Alienation, from the Latin "alienus" (meaning foreign), describes the circumstances of a person who is not in control of themselves, and is not ultimately responsible for their actions or thoughts. This individual's way of being transforms into something alien. Marx inherited this concept from Hegel and Feuerbach, distinguishing several types:

  • Economic Alienation: Occurs in paid work. The worker suffers an expropriation of the fruits of their labor, and ultimately, of themself, by the capitalist. The worker becomes a commodity, exchanged for funds necessary for survival.
  • Legal-Political Alienation: Occurs when the individual surrenders their freedom to the State, trusting it as a superior institution to defend their rights.
  • Ideological Alienation: Occurs when a doctrine serving the interests of the ruling class is imposed upon the subordinate classes as their own ideology.
  • Religious Alienation: Occurs because religion, a human invention, comforts suffering in this world by promoting an illusory world of happiness through resignation. This diminishes the revolutionary capacity to transform the real cause of suffering and oppression, which it legitimizes.
  • Philosophical Alienation: Occurs when philosophy is merely theoretical and not practical.
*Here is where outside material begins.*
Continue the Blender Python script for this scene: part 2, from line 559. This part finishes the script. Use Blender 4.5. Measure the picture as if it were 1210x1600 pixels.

For Marx, the subject of history is not theoretical man, but the proletarian, the working man. If the separation between worker and job is not eliminated, the worker remains alienated. In the capitalist system, characterized by private ownership of the products of labor, the worker's output, instead of enabling them to produce their life, ends up in the hands of a few: the capitalists. The proletariat is alienated because the qualities that constitute their personality do not return to them; they belong to the owner of the means of production. Consequently, human relationships between employer and proletarian become conflictual, forming two antagonistic social classes: the bourgeoisie and the proletariat.

Analysis of Commodities and Surplus Value

A commodity is an object produced in capitalist society, possessing both use value and exchange value. Gain, in general, is the increase in a commodity's value due to the transformation it undergoes during manufacture or because circumstances have changed. Surplus value, for Marx, is the increase in a commodity's value resulting from the difference between the cost of paying for the worker's minimum needs and the value of the goods entering the market under the control of the capitalist.

Two key aspects of surplus value are:

  • Rate of Surplus Value: The ratio of surplus labor to necessary labor. It increases as the working day is lengthened. The struggle to reduce the working day is a struggle against surplus value extraction.
  • Surplus Value from Technological Advancement: The reduction of necessary labor time due to increased productivity from machines; capital increases.

In a market economy, the dominant cycle is M-C-M (commodity-money-commodity), where the usefulness of goods prevails. In a capitalist economy, money becomes an end, and goods are used to obtain D-M-D' (money-commodity-money'). The capitalist seeks profit through capital appreciation. Surplus value is added to form capital, which is accumulated labor. The capitalist seeks to grow capital through surplus value, leading to intensified exploitation of workers and the concentration of capital in fewer hands.